How to Continuously Iterate Through a Linked List in Python Using urllib

[Arman777]

import urllib.request

import urllib.request
request_url = urllib.request.urlopen(
    'http://www.pythonchallenge.com/pc/def/linkedlist.php?nothing=12345')
print(request_url.read())

I have a code somthing like this which prints

"and the next nothing is 44827"

Now is there a way to get that number and put it into the url ? becasue in that case I ll obtain another number and I need to also put that in that url ?

 

[Greg Bernhardt]

I would use the Requests library instead. urllib is a little outdated.

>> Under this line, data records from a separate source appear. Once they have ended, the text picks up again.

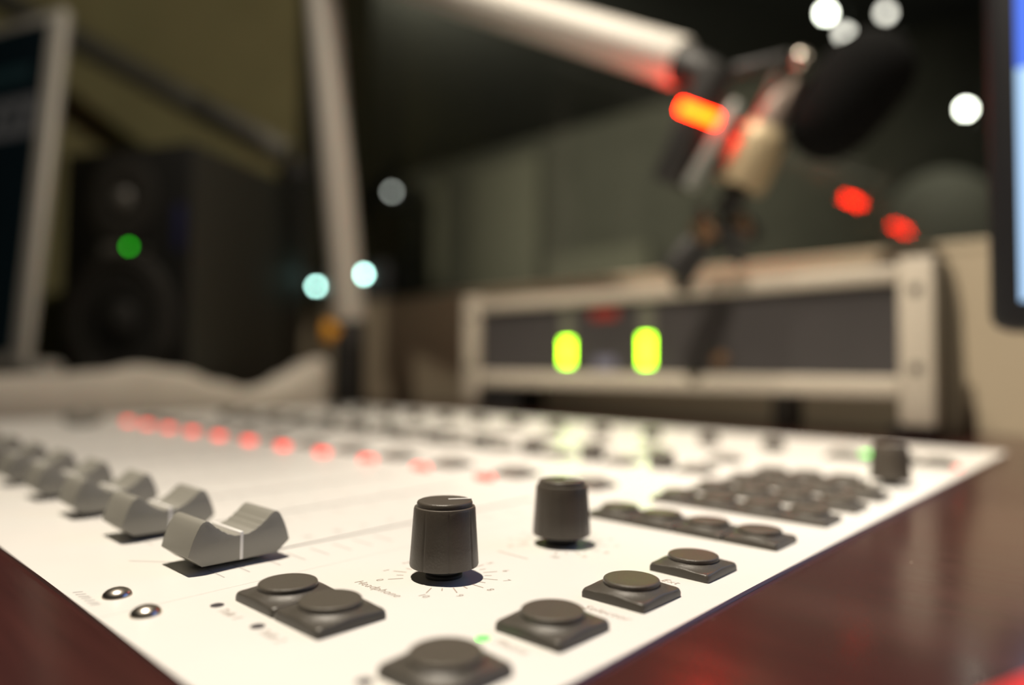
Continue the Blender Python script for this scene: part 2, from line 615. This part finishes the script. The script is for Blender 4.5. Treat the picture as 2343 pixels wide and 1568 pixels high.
def make_knob():
    k = MB().lathe([(r * MM, z * MM) for r, z in ((0, 3.4), (6.4, 3.4), (7.0, 2.55), (7.6, 2.6), (7.68, 2.9), (7.4, 7.0), (7.1, 11.5), (6.88, 15.0), (6.72, 15.45), (6.4, 15.6), (0, 15.6))],
                   240, groove=knob_groove).build('rotary_knob', M['knob'], console, smooth=30)
    MB().lathe([(r * MM, z * MM) for r, z in ((6.2, 15.3), (6.2, 16.3), (6.05, 16.62), (5.7, 16.78), (4.5, 16.82), (0, 16.84))], 72).build('knob_cap', M['knob'], k, smooth=50)
    MB().box(.0008, .0060, -.00042, .00042, .0165, .01695).build('pointer_line', M['white'], k, smooth=None)
    MB().lathe([(r * MM, z * MM) for r, z in ((4.1, 0), (4.1, .7), (3.6, 1.1), (3.4, 3.6), (0, 3.6))], 48).build('shaft_collar', M['black'], k)
    return k

k1 = make_knob()
KN = [(-.1171, .1058, 56), (-.1167, .1472, 40), (-.0800, .3165, 20)]
k1.location = (KN[0][0], KN[0][1], CZ)
k1.rotation_euler.z = math.radians(KN[0][2])
for u, v, a in KN[1:]:
    k = copy_part(k1, console, (u, v, CZ))
    k.rotation_euler.z = math.radians(a)
# short encoder knobs along the back of the channel strips
ek = MB().lathe([(r * MM, z * MM) for r, z in ((0, 1.0), (6.4, 1.0), (6.4, 1.4), (5.9, 6.4), (5.6, 7.0), (0, 7.1))], 56).build('encoder_knob', M['tile_mid'], console)
MB().box(.001, .0050, -.0004, .0004, .0070, .0072).build('pointer_line', M['white'], ek, smooth=None)
MB().lathe([(3.0 * MM, 0), (3.0 * MM, 1.2 * MM), (0, 1.2 * MM)], 24).build('shaft_collar', M['black'], ek)
for v in (.404, .2925):
    for i, u in enumerate(FAD_U):
        loc = (u if v > .4 else u - .0080, v, CZ)
        if i == 0 and v > .4:
            ek.location = loc
        else:
            c = copy_part(ek, console, loc)
            c.rotation_euler.z = random.uniform(0, 6)

# --- screws, lamps
sc = MB().lathe([(r * MM, z * MM) for r, z in ((2.75, 0), (2.75, .25), (2.5, .75), (2.0, 1.2), (1.3, 1.52), (.6, 1.66), (0, 1.7))], 40).build('dome_screw', M['chrome'], console, smooth=60)
sc.location = (-.1537, .0511, CZ)
for u, v in ((-.1387, .0511), (-.1537 - 4 * PITCH + .0075, .0511), (-.1387 - 4 * PITCH, .0511), (-.0705, .492), (-.1387, .492), (-.1537, .492)):
    copy_part(sc, console, (u, v, CZ))
lp = MB().lathe([(1.3 * MM, 0), (1.3 * MM, .06 * MM), (1.0 * MM, .16 * MM), (0, .2 * MM)], 28).build('indicator_lamp', M['led_off'], console, smooth=60)
lp.location = (-.1340, .0624, CZ)
for u, v in ((-.1181, .0624), (-.0862, .0625)):
    copy_part(lp, console, (u, v, CZ))
gl = MB().lathe([(1.25 * MM, 0), (1.25 * MM, .06 * MM), (1.0 * MM, .16 * MM), (0, .2 * MM)], 28).build('indicator_lamp', M['led_green'], console, smooth=60)
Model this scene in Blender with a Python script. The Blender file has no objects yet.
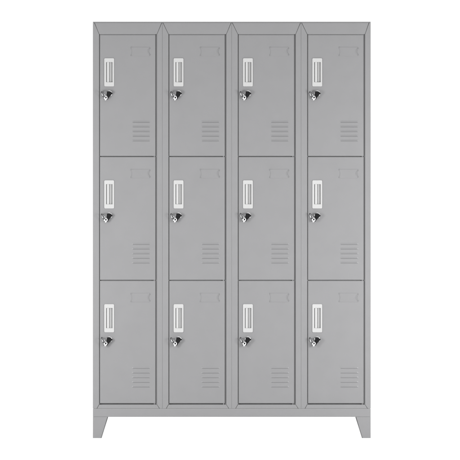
import bpy, bmesh, math, random
from mathutils import Vector, Matrix

random.seed(4)
sc = bpy.context.scene
C = sc.collection
S = 1.2 / 277.4                       # metres per photo pixel on the cabinet's front plane
CX, FLOOR_Y = 231.7, 438.2            # photo column of the cabinet's centre, photo row of the floor


def X(px): return (px - CX) * S
def Z(py): return (FLOOR_Y - py) * S


# ------------------------------------------------------------------ materials
def principled(name, col, rough, metal=0.0, coat=0.0):
    m = bpy.data.materials.new(name)
    m.use_nodes = True
    b = m.node_tree.nodes['Principled BSDF']
    b.inputs['Base Color'].default_value = (*col, 1)
    b.inputs['Roughness'].default_value = rough
    b.inputs['Metallic'].default_value = metal
    b.inputs['Coat Weight'].default_value = coat
    return m, m.node_tree, b


def powder_coat(name, col, rough=0.46, wave=0.08):
    """grey powder coat: fine orange-peel bump, faint sheet waviness, slight tone mottling"""
    m, nt, b = principled(name, col, rough)
    n, l = nt.nodes, nt.links
    tc = n.new('ShaderNodeTexCoord')
    info = n.new('ShaderNodeObjectInfo')
    add = n.new('ShaderNodeVectorMath'); add.operation = 'ADD'
    mul = n.new('ShaderNodeVectorMath'); mul.operation = 'SCALE'; mul.inputs['Scale'].default_value = 37.0
    comb = n.new('ShaderNodeCombineXYZ')
    for k in range(3): l.new(info.outputs['Random'], comb.inputs[k])
    l.new(comb.outputs[0], mul.inputs[0])
    l.new(tc.outputs['Object'], add.inputs[0]); l.new(mul.outputs[0], add.inputs[1])
    fine = n.new('ShaderNodeTexNoise'); fine.inputs['Scale'].default_value = 420; fine.inputs['Detail'].default_value = 3
    low = n.new('ShaderNodeTexNoise'); low.inputs['Scale'].default_value = 5.5; low.inputs['Detail'].default_value = 1.5
    mott = n.new('ShaderNodeTexNoise'); mott.inputs['Scale'].default_value = 16; mott.inputs['Detail'].default_value = 5
    for t in (fine, low, mott): l.new(add.outputs[0], t.inputs['Vector'])
    b1 = n.new('ShaderNodeBump'); b1.inputs['Strength'].default_value = 0.10; b1.inputs['Distance'].default_value = 0.0006
    b2 = n.new('ShaderNodeBump'); b2.inputs['Strength'].default_value = wave; b2.inputs['Distance'].default_value = 0.006
    l.new(fine.outputs['Fac'], b1.inputs['Height']); l.new(low.outputs['Fac'], b2.inputs['Height'])
    l.new(b2.outputs['Normal'], b1.inputs['Normal']); l.new(b1.outputs['Normal'], b.inputs['Normal'])
    ramp = n.new('ShaderNodeMapRange')
    ramp.inputs['From Min'].default_value = 0.3; ramp.inputs['From Max'].default_value = 0.7
    ramp.inputs['To Min'].default_value = 0.985; ramp.inputs['To Max'].default_value = 1.015
    l.new(mott.outputs['Fac'], ramp.inputs['Value'])
    vm = n.new('ShaderNodeVectorMath'); vm.operation = 'SCALE'; vm.inputs[0].default_value = col
    l.new(ramp.outputs[0], vm.inputs['Scale']); l.new(vm.outputs[0], b.inputs['Base Color'])
    rr = n.new('ShaderNodeMapRange'); rr.inputs['To Min'].default_value = rough - 0.05; rr.inputs['To Max'].default_value = rough + 0.05
    l.new(mott.outputs['Fac'], rr.inputs['Value']); l.new(rr.outputs[0], b.inputs['Roughness'])
    return m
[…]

There are many ways to handle variables in strings (look into f strings), but in a pinch you can always use concatenation.

idnum = 12345

request_url = urllib.request.urlopen(
    'http://www.pythonchallenge.com/pc/def/linkedlist.php?nothing=' + idnum)

 

[pbuk]

What a strange website: it purports to teach Python but it seems that any language that can make requests can be used, and the site itself is written in PHP!

Given that solving the puzzles requires making repeated requests I strongly echo @Greg Bernhardt's recommendation of Requests - it makes things like passing query parameters much easier.

import requests
url = 'http://www.pythonchallenge.com/pc/def/linkedlist.php'
vars = { 'idnum': 12345 }
req = requests.get(url, params = vars)

# http://www.pythonchallenge.com/pc/def/linkedlist.php?idnum=12345.
print(req.url)
# The text body of the response.
print(req.text)

 

[pbuk]

What a strange website: it purports to teach Python but it seems that any language that can make requests can be used, and the site itself is written in PHP!

... and it's 15 years old which explains why the model answers use urllib and no doubt other things that are now deprecated or broken. I'd stay away from the model answers and the wiki.